→ **PROBLEM STATEMENT**
Give the count of lines that include the string "parts". Add nothing to it.

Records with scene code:
==========
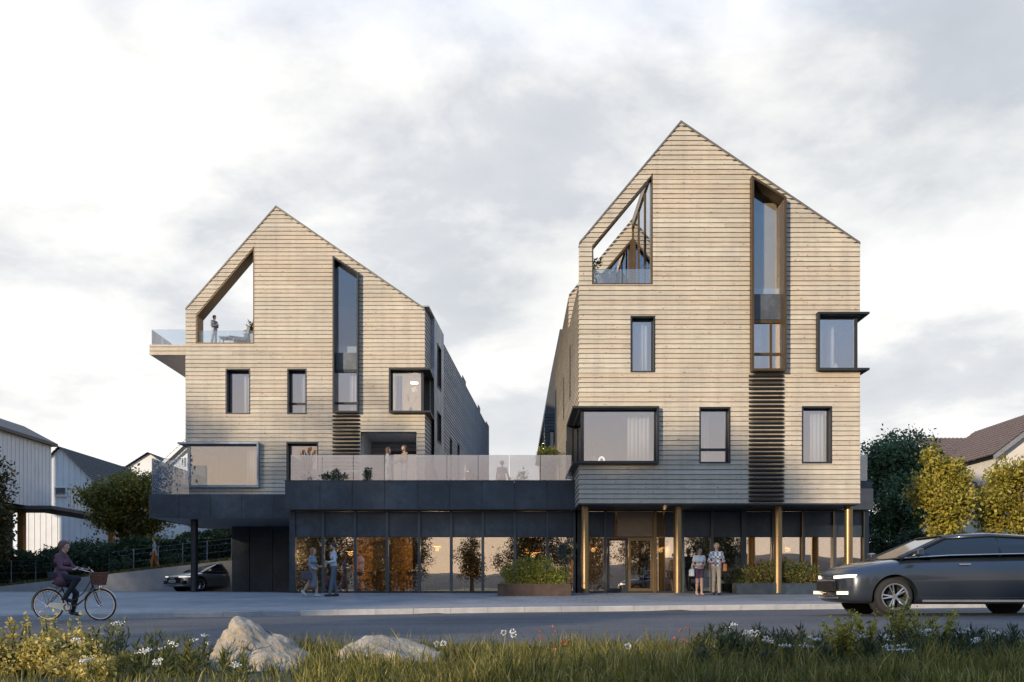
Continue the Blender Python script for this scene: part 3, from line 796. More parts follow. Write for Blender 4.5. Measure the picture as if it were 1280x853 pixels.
window(lb, ML, lw1, depth=0.42); window(lb, ML, lw2, depth=0.42, transom=lz(503)); window(lb, ML, lw3, depth=0.42)
corner_window(lb, YL, yl1, -1, cw2_u, c2v0, c2v1, 1.5, 0.26, label='lit corner window in a dark box frame')
corner_window(lb, YL, yl0, 1, bw_u, bv0, bv1, 3.2, 0.26, fm=ZINC, label='wide glazed corner window with thin projecting plates')
# recessed loggia behind the deck rail
g = MB(); x0, x1, z0, z1 = lu(451), lu(521), lz(618), lz(540)
g.box(x0, x1, YL + 0.34, YL + 2.6, z1, z1 + 0.05); g.box(x0, x0 + 0.05, YL + 0.34, YL + 2.6, z0, z1); g.box(x1 - 0.05, x1, YL + 0.34, YL + 2.6, z0, z1)
g.build('loggia_lining', SOFFIT, lb)
MLo = planeM(YL + 2.6)
m = MB(); dw = pxrect(478, 519, 553, 616, SL); clad(m, MLo, [rect(x0, x1, z0, z1), dw], 0.178, lb0, seed=17); m.build('loggia_cladding', WOODG, lb)
window(lb, MLo, dw, depth=0.2, name='loggia_door')
curtain(ML, lu(300), lu(311), lz(520), lz(464), -0.6, 'white curtain in the window under the left gable terrace')
curtain(ML, lu(371), lu(381), lz(520), lz(464), -0.6, 'white curtain in the slim window with a cross bar beside the tall dark window', seed=2)
curtain(ML, lu(434), lu(446), lz(520), lz(464), -0.5, 'white curtain low in the dark framed tall window', seed=3)
curtain(ML, lu(492), lu(501), lz(520), lz(466), -0.5, 'white curtain in the lit corner window', seed=4)
curtain(ML, lu(305), lu(321), lz(612), lz(558), -0.5, 'white curtain in the wide glazed corner window above the car port', seed=5)
BACKS.build('membrane', MEMB, lb)
# lamp glow inside the lit corner room
warm = bpy.data.lights.new('ceiling_lamp', 'POINT'); warm.energy = 90; warm.color = (1.0, 0.66, 0.30); warm.shadow_soft_size = 0.12
wo_ = bpy.data.objects.new('ceiling_lamp', warm); COL.objects.link(wo_); wo_.location = (lu(510), YL + 2.4, lz(470))
cl = empty('ceiling_lamp', 'lit round ceiling lamp inside the left corner window', 'lamp', (lu(510), YL + 2.4, lz(461)))
s = MB(); s.lathe([(0.02, 0.0), (0.18, 0.01), (0.18, 0.07), (0.03, 0.09)], 20, 0, (lu(510), YL + 2.4, lz(461) - 0.1)); s.build('lamp_shade', emit('lamp_glass', (1, .75, .42), 6), cl, smooth=True)
wo_.parent = cl; wo_.location = (0, 0, -0.35)

# ------------------------------------------------------------------ dark volume deeper in the lane
dv = empty('dark_house', 'dark clad volume at the far end of the lane', 'building', (4, 58, 0))
MD = planeM(58.0); sD = D(1) / 58.0
BACKS = MB()
dx0, dx1, dz1 = X(681, sD), X(740, sD), Z(518, sD)
m = MB(); dwin = pxrect(686, 694, 538, 572, sD); clad(m, MD, [rect(dx0, dx1, 0, dz1), dwin], 0.2, 0, seed=19); m.build('cladding', mk('charcoal_boards', (.05, .055, .062), 0.7, 0, 0.2, 3, island=0.3), dv)
window(dv, MD, dwin, depth=0.2)
m = MB(); MDs = lineM((dx0, 58), (dx0 + 0.4, 82), (-1, 0)); clad(m, MDs, [rect(0, 24, 0, dz1)], 0.2, 0, seed=20); m.build('cladding', WOODG, dv)
m = MB(); m.prism([(dx0, dz1), (dx1, dz1), (dx1, dz1 + 6), (dx0 + 1.1, dz1 + 6.2), (dx0 + 0.5, dz1 + 3.2)], lambda p: (p[0], 60, p[1]), lambda p: (p[0], 82, p[1])); m.build('roof', ROOFD, dv)

BACKS.build('membrane', MEMB, dv)
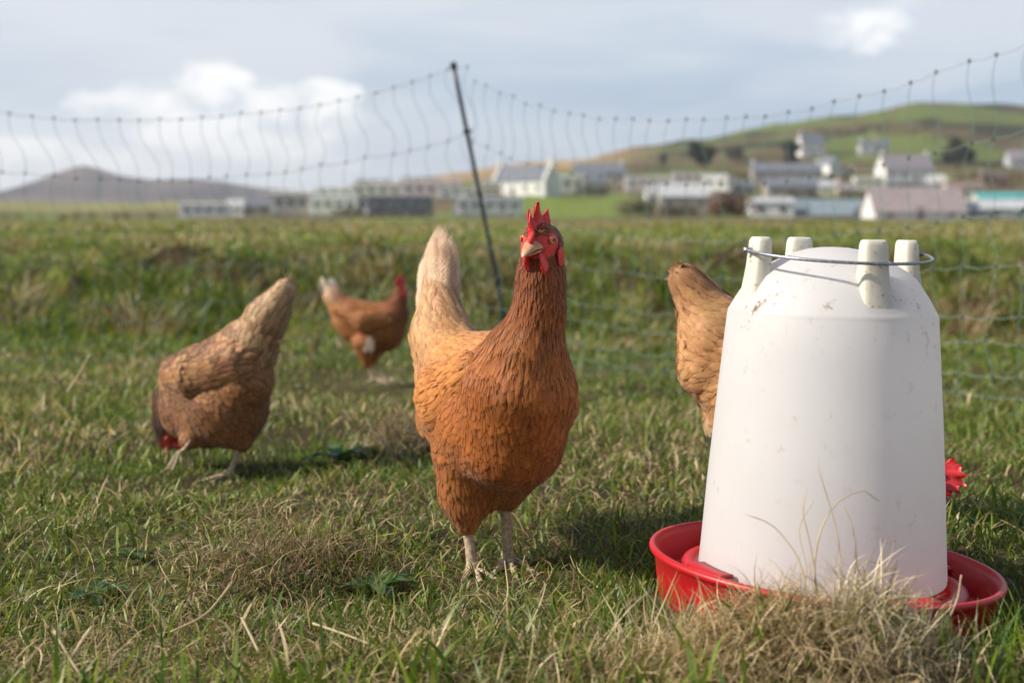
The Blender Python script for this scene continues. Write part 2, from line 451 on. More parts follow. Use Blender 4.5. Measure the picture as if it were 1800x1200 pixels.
def land_colour(x, y):
    n = fbm(x * 1.1, y * 1.1, 41, 4); n2 = fbm(x * 6, y * 6, 43, 3)
    soil = np.array([0.055, 0.04, 0.022]); grn = np.array([0.075, 0.12, 0.022]); tan = np.array([0.20, 0.155, 0.08]); olive = np.array([0.15, 0.18, 0.04])
    k = np.clip((n - 0.35) * 3, 0, 1)[..., None]; k2 = np.clip((n2 - 0.4) * 3, 0, 1)[..., None]
    c = soil * (1 - k2) + (grn * k + tan * (1 - k) * 0.6) * k2
    w = np.clip((y - 4) / 3, 0, 1)[..., None]
    c = c * (1 - w) + w * (olive * k + (tan * 0.8) * (1 - k))
    px = 900 + F * x / np.maximum(y, 1)
    # beyond the field
    fl = fbm(x / 22, y / 30, 51, 4)
    far = np.where((fl > 0.52)[..., None], np.array([0.13, 0.15, 0.045]), np.array([0.12, 0.09, 0.05]))
    w = np.clip((y - 24) / 3, 0, 1)[..., None]; c = c * (1 - w) + far * w
    # bright green paddock beside the white house
    pad = ((y > 235) & (y < 345) & (px > 905) & (px < 1135))[..., None]
    bk = (np.clip((y - 5.8) / 0.6, 0, 1) * np.clip((8.6 - y) / 0.6, 0, 1) * (fbm(x * 2.3, y * 2.3, 81, 3) > 0.50))[..., None]
    c = c * (1 - bk) + bk * np.array([0.06, 0.042, 0.022])
    c = np.where(pad, np.array([0.15, 0.19, 0.035]), c)
    # left lowland: straw yellow field
    left = ((y > 380) & (px < 640))[..., None]
    fy = fbm(x / 60, y / 90, 52, 3)[..., None]
    c = np.where(left, np.array([0.19, 0.18, 0.07]) * (0.7 + 0.6 * fy), c)
    # hillside pasture with brown patches and hedge banks
    hill = np.clip((y - 440) / 60, 0, 1)[..., None] * (px > 560)[..., None]
    hn = fbm(x / 55, y / 75, 53, 4); wav = np.sin(y / 26 + 3 * fbm(x / 120, y / 200, 54, 2) * 3 + x / 160)
    g = np.where((hn > 0.49)[..., None], np.array([0.105, 0.13, 0.032]), np.array([0.105, 0.08, 0.038]))
    g = np.where(((wav > 0.86) & (hn < 0.66))[..., None], np.array([0.035, 0.035, 0.018]), g)
    ridge = np.clip((y - 640) / 80, 0, 1)[..., None] * np.clip((1170 - px) / 150, 0, 1)[..., None]
    g = g * (1 - ridge) + ridge * np.array([0.29, 0.20, 0.11])
    rb = np.clip((y - 800) / 60, 0, 1)[..., None] * np.clip((px - 1250) / 200, 0, 1)[..., None] * (hn < 0.55)[..., None]
    g = g * (1 - rb * 0.8) + rb * 0.8 * np.array([0.11, 0.085, 0.04])
    c = c * (1 - hill) + g * hill
    return c

def build_ground():
    ys = [-60, -25, -10, -5, -2.5, -1.2, -0.5, 0, 0.3, 0.55, 0.75]
    y = 0.9
    while y < 26: ys.append(y); y *= 1.0075
    while y < 2000: ys.append(y); y *= 1.022
    ys += [2300, 3000, 4200, 6500]
    c = np.concatenate([-np.geomspace(0.62, 40, 26)[::-1], np.linspace(-0.6, 0.6, 261), np.geomspace(0.62, 40, 26)])
    Y = np.array(ys, float)
    sc = np.where(Y < 1.5, 1.5, Y)
    X = c[None, :] * np.minimum(sc[:, None], 2500)
    YY = np.repeat(Y[:, None], len(c), 1)
    Z = gz(X, YY)
    Z = np.where(YY < 0.7, np.minimum(Z, 0.0), Z)
    V = np.stack([X, YY, Z], -1).reshape(-1, 3)
    nr, nc = len(Y), len(c)
    i = np.arange(nr - 1)[:, None] * nc + np.arange(nc - 1)[None, :]
    Fq = np.stack([i, i + 1, i + nc + 1, i + nc], -1).reshape(-1, 4)
    o = mkmesh('ground', V, Fq, M_GROUND, col=land_colour(X, YY).reshape(-1, 3))
    tag(o, kind='structure')
build_ground()

def build_mountain():
    prof = [(-1100, 352), (-500, 350), (-200, 347), (0, 338), (50, 324), (95, 307), (135, 295), (155, 291), (178, 297), (215, 308), (265, 316), (310, 315), (350, 314),
            (400, 320), (450, 329), (500, 334), (560, 337), (640, 341), (720, 350), (900, 356), (1100, 362)]
    pxs = np.linspace(-1100, 1100, 300)
    pk = np.interp(pxs, [p[0] for p in prof], [p[1] for p in prof])
    pk = pk + (vnoise(pxs / 9, pxs * 0, 3) - 0.5) * 1.6
    D = np.linspace(-1, 1, 41)
    V = []
    for d in D:
        Y = 2700 + 700 * d
        h = CAMZ + py2slope(pk) * 2700
        sh = np.exp(-(d * 1.9) ** 2)
        rg = (fbm(pxs / 24, np.full_like(pxs, d * 3.0 + 5), 61, 4) - 0.5) * 40 * (1 - abs(d)) * abs(d)
        z = -8 + (h + 8) * sh + rg
        V.append(np.stack([(pxs - 900) / F * 2700 * (1 + 0.25 * d), np.full_like(pxs, Y), z], 1))
    V = np.concatenate(V); nc = len(pxs)
    i = np.arange(len(D) - 1)[:, None] * nc + np.arange(nc - 1)[None, :]
    Fq = np.stack([i, i + 1, i + nc + 1, i + nc], -1).reshape(-1, 4)
    n = fbm(V[:, 0] / 130, V[:, 2] / 18, 62, 4)[:, None]
    lowg = np.clip((14 - V[:, 2]) / 16, 0, 1)[:, None]
    c = np.array([0.115, 0.085, 0.075]) * n * 1.6 * (1 - lowg) + lowg * np.array([0.12, 0.11, 0.06])
    o = mkmesh('mountain', V, Fq, M_GROUND, col=c); tag(o, kind='structure')
build_mountain()

# ------------------------------------------------------------------ grass
def blades(name, pos, h, w, phi, th0, th1, col, mat, S=4, curl=0.0, twist=None, label=None, cat='grass', tipc=None):
    N = len(pos); rng = np.random.default_rng(len(name) + N)
    h = np.broadcast_to(h, (N,)); w = np.broadcast_to(w, (N,)); curl = np.broadcast_to(curl, (N,))
    P0 = pos.copy(); rows = []
    sw = rng.uniform(-1.2, 1.2, N) if twist is None else twist
    for k in range(S + 1):
        t = k / S
        ph = phi + curl * t
        d = np.stack([np.cos(ph), np.sin(ph), np.zeros(N)], 1)
        sd = np.stack([-np.sin(ph + sw), np.cos(ph + sw), 0.25 * np.sin(sw * 3)], 1)
        prof = (0.75 + 0.5 * t) if t < 0.5 else (1.0 * (1 - ((t - 0.5) / 0.5) ** 1.7) + 0.03)
        ww = (w * prof)[:, None] * 0.5
        rows.append(P0 - sd * ww); rows.append(P0 + sd * ww)
        th = th0 + (th1 - th0) * (t ** 1.2)
        P0 = P0 + (h / S)[:, None] * (np.sin(th)[:, None] * d + np.cos(th)[:, None] * np.array([0, 0, 1.0]))
        gzv = gz(P0[:, 0], P0[:, 1]) + 0.002
        P0[:, 2] = np.maximum(P0[:, 2], gzv)
    V = np.stack(rows, 1).reshape(-1, 3)
    b = np.arange(N)[:, None] * (2 * (S + 1)); k = np.arange(S)[None, :] * 2
    q = (b + k)
    Fq = np.stack([q, q + 1, q + 3, q + 2], -1).reshape(-1, 4)
    C = np.repeat(col[:, None, :], 2 * (S + 1), 1)
    if tipc is not None:
        tt = np.repeat(np.linspace(0, 1, S + 1), 2)[None, :, None] ** 3
        C = C * (1 - tt * tipc[1][:, None, None]) + tipc[0] * tt * tipc[1][:, None, None]
    o = mkmesh(name, V, Fq, mat, col=C.reshape(-1, 3)); tag(o, label, cat, None, 'stuff')
    return o

def scatter(rng, y0, y1, dens, marg=0.45, k=0.47):
    """random points on the ground with density dens(y) per square metre, inside a widening wedge"""
    out = []
    ys = np.linspace(y0, y1, 60)
    for a, b in zip(ys[:-1], ys[1:]):
        m = (a + b) / 2; wdt = k * m + marg
        n = int(dens(m) * (b - a) * 2 * wdt)
        out.append(np.stack([rng.uniform(-wdt, wdt, n), rng.uniform(a, b, n)], 1))
    p = np.concatenate(out)
    return p
def hfac(p):
    x, y = p[:, 0], p[:, 1]; f = np.ones(len(p))
    for cx, cy, sx, sy, a in ((-0.035, 1.55, 0.10, 0.16, 0.5), (-0.49, 2.30, 0.16, 0.16, 0.5), (-0.40, 4.15, 0.28, 0.5, 0.8), (-0.6, 1.9, 0.5, 0.35, 0.2)):
        f = f * (1 - a * np.exp(-np.abs((x - cx) / sx) ** 3 - np.abs((y - cy) / sy) ** 3))
    return f
def keep(p):
    d = np.hypot(p[:, 0] - 0.324, p[:, 1] - 1.47)
    return p[d > 0.188]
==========
→ **THE COMPLETED TASK**
2